*33
[Footnote 30: Garcilasso, Com. Real., Parte 1, lib. 2, cap. 25.]
[Footnote 31: The pungent leaf of the betel was in like manner
mixed with lime when chewed. (Elphinstone, History of India,
London, 1841, vol. I. p. 331.) The similarity of this social
indulgence, in the remote East and West, is singular.]
[Footnote 32: Ondegardo, Rel. Seg., Ms. - Acosta, lib. 4, cap.

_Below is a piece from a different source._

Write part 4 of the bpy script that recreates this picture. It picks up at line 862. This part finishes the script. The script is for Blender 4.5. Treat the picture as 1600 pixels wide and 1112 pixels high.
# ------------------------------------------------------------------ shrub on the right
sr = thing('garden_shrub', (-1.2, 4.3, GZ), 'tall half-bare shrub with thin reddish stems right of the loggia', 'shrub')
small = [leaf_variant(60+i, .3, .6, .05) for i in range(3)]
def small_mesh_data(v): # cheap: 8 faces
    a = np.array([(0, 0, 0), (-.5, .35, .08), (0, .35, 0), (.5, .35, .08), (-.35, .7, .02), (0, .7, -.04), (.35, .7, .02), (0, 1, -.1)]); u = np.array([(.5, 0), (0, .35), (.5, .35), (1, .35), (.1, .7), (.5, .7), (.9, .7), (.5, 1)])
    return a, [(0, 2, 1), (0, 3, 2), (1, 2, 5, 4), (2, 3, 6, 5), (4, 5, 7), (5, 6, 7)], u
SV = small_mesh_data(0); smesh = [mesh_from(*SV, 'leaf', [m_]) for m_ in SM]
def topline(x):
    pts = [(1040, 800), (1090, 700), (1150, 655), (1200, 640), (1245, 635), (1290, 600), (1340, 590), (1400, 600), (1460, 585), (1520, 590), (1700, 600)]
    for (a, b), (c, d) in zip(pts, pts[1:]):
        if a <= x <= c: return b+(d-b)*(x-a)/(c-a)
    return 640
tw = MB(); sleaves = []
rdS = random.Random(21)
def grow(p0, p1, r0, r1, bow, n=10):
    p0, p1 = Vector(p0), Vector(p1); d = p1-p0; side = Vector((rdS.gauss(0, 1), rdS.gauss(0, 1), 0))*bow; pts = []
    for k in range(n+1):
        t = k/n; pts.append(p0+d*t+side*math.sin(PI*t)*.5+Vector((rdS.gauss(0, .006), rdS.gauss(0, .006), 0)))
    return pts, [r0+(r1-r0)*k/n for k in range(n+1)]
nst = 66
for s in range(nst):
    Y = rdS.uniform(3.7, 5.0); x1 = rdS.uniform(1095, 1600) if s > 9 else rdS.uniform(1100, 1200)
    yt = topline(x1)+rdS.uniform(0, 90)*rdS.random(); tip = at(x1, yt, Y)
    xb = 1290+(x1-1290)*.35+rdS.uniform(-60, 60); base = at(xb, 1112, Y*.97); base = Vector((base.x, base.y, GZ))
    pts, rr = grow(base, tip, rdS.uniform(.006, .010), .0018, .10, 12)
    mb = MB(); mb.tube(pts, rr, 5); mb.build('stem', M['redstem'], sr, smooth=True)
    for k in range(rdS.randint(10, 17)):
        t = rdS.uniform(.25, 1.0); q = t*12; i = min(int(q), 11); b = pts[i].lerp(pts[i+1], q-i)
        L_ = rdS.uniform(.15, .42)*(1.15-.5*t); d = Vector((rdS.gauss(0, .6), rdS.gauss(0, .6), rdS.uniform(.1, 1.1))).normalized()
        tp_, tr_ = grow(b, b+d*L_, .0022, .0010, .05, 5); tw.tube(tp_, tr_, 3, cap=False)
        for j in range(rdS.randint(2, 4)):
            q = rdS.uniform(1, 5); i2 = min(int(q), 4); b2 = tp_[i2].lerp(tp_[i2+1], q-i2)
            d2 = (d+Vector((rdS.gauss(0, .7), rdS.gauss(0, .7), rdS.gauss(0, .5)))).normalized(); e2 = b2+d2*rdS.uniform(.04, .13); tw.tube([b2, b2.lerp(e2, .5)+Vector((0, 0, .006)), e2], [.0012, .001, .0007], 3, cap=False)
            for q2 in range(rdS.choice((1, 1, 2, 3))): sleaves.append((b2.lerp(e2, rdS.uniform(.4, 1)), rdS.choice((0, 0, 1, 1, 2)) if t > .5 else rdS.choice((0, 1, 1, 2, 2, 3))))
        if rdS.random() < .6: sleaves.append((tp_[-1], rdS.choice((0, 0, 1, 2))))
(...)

22. - Stevenson, Residence in S. America, vol. II. p. 63. - Cieza
de Leon, Cronica, cap. 96.]
[Footnote 33: A traveller (Poeppig) noticed in the Foreign
Quarterly Review, (No. 33,) expatiates on the malignant effects
of the habitual use of the cuca, as very similar to those
produced on the chewer of opium. Strange that such baneful
properties should not be the subject of more frequent comment
with other writers! I do not remember to have seen them even
adverted to.]
Higher up on the slopes of the Cordilleras, beyond the limits of
the maize and of the quinoa, - a grain bearing some resemblance
to rice, and largely cultivated by the Indians, - was to be found
the potato, the introduction of which into Europe has made an era
in the history of agriculture. Whether indigenous to Peru, or
imported from the neighbouring country of Chili, it formed the
great staple of the more elevated plains, under the Incas, and
its culture was continued to a height in the equatorial regions
which reached many thousand feet above the limits of perpetual
snow in the temperate latitudes of Europe.